Baker shapes his teaching to meet the needs of both people who are already professionals and those coming straight from undergrad, all of whom are attracted to the unique triple-bottom-line framework offered at Antioch. Asking questions is a key way this happens in the classroom. “We take a look at strategy, and the business follows from that perspective,” explains Baker. “So it’s more about, ‘What’s the strategy of my business? How can I make myself, or my company, more sustainable so we’re not burning up all the planet’s natural resources?”

The readings and resources in the class lean strongly toward what working practitioners require and find most useful and the primary texts that are easily accessible online. One of these is Strategy that Works by Paul Leinwand and Cesare Mainardi, which helps students think more about new models of “success” in the business world.

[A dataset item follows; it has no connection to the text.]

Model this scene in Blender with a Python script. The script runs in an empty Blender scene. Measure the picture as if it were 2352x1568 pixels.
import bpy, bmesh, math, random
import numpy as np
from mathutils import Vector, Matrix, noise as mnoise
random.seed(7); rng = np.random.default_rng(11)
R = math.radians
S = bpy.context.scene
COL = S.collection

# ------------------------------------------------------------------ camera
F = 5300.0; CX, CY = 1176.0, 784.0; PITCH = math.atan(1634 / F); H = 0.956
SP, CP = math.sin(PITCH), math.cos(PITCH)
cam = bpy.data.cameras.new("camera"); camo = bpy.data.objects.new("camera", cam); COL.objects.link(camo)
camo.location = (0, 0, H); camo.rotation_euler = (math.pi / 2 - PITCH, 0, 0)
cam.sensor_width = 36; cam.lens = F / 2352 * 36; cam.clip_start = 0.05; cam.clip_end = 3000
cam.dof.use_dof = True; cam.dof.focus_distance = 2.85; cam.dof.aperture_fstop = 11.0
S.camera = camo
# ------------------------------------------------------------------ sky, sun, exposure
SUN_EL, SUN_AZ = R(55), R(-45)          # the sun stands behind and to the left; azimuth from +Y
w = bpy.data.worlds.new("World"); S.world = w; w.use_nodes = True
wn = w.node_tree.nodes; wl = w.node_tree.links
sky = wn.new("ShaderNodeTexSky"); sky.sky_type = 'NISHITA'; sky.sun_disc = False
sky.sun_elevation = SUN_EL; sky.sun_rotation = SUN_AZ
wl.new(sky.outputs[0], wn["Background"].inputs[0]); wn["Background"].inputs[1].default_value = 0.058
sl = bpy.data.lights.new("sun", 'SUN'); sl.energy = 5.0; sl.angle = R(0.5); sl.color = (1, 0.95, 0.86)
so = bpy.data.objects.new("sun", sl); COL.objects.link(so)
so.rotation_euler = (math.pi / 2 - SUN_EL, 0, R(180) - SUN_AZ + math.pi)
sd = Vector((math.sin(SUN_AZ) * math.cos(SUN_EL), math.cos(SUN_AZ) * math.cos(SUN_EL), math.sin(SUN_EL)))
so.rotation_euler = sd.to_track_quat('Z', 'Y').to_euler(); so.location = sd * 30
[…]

It also asks leaders to consider what paths they should take. “If something doesn’t align with one’s core values, identity, purpose, and capabilities, there is no reason to do it,” says Blankinship. “I liked the invitation for people and organizations to stay true to themselves and only pursue what is close to their hearts.”    

This is just the kind of attitude Baker hopes students leave his classroom with. “If you come out of the class, and you’ve got a better way of looking and thinking about business, then clearly that’s what we want,” he says. “And that’s how you become a better leader. You’re asking the right questions and looking at things a little bit differently.”